Javin Elliff Photography

July 9, 2025

Familiar Forest

This is one of my favorite places to return to every few years. I know I can find solitude in this forest, which is a patchwork of second growth and old growth. The second growth is old enough to walk through in most places, but still in the stem exclusion stage where the uniform canopy blocks most light from reaching the forest floor. Transitioning from the dark younger forest into the ancient old growth makes one appreciate the untouched nature even more. Towering trees that are older than the United States are common here.

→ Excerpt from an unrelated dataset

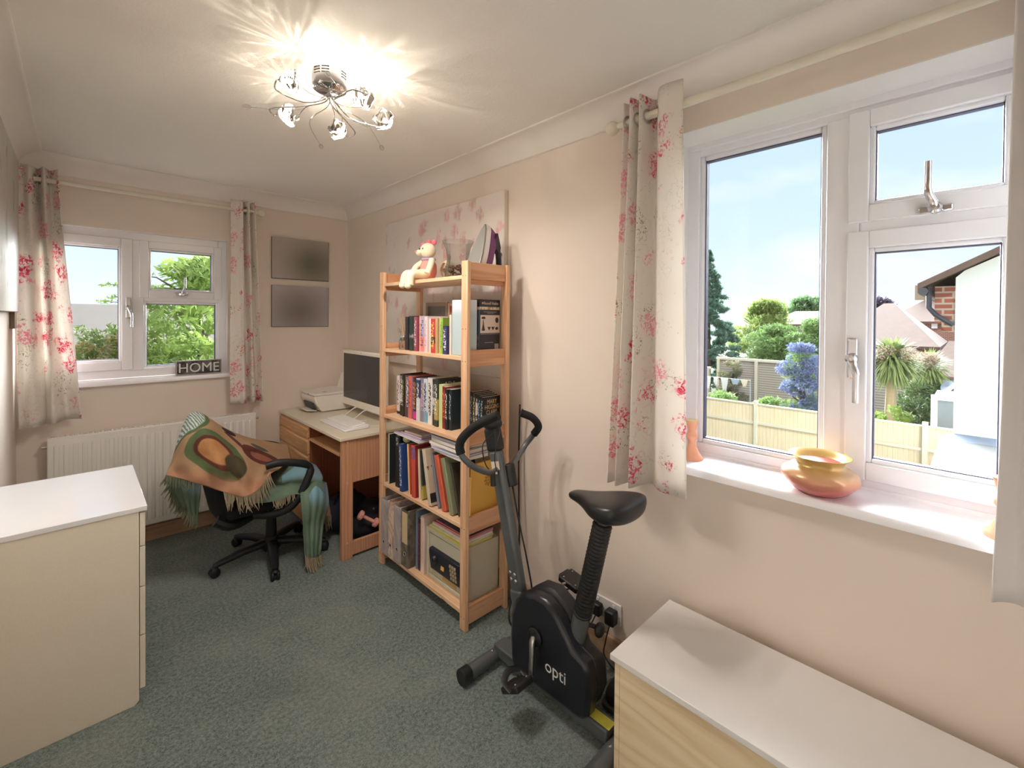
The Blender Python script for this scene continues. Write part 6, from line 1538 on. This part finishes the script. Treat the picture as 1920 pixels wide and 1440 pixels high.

A sunny day in an old growth temperate rainforest. Most of these trees are western hemlock, but the bigger one on the right is a western redcedar.
An old growth forest showing primarily western hemlock as well as a few Pacific silver fir trees.
A giant old growth western redcedar with a few burls on its trunk.
A large old growth western hemlock tree that was used as a tailhold several decades ago when the adjacent forest was logged. The loggers cut these notches into the tree so that a cable could be wrapped around it and used as an anchor when yarding other felled trees to the road. This tree is dead, but has remained standing.

The stream is clear and cold. On this trip I revisited a waterfall that I found over a decade ago (it is not marked on any map). In my wanderings I discovered another waterfall.

I visited a small emerald-hued lake which was a new destination for me, and the mosquitos were so dense that I stayed less than an hour.

A long exposure of a waterfall in a temperate rainforest.
A long exposure of a waterfall in a temperate rainforest.
A waterfall surrounded by lush green ferns, moss and trees.
A small lake surrounded by forest.
A long exposure of a stream in a temperate rainforest.
A long exposure of a stream in a temperate rainforest.
A long exposure of a small stream on a sunny day.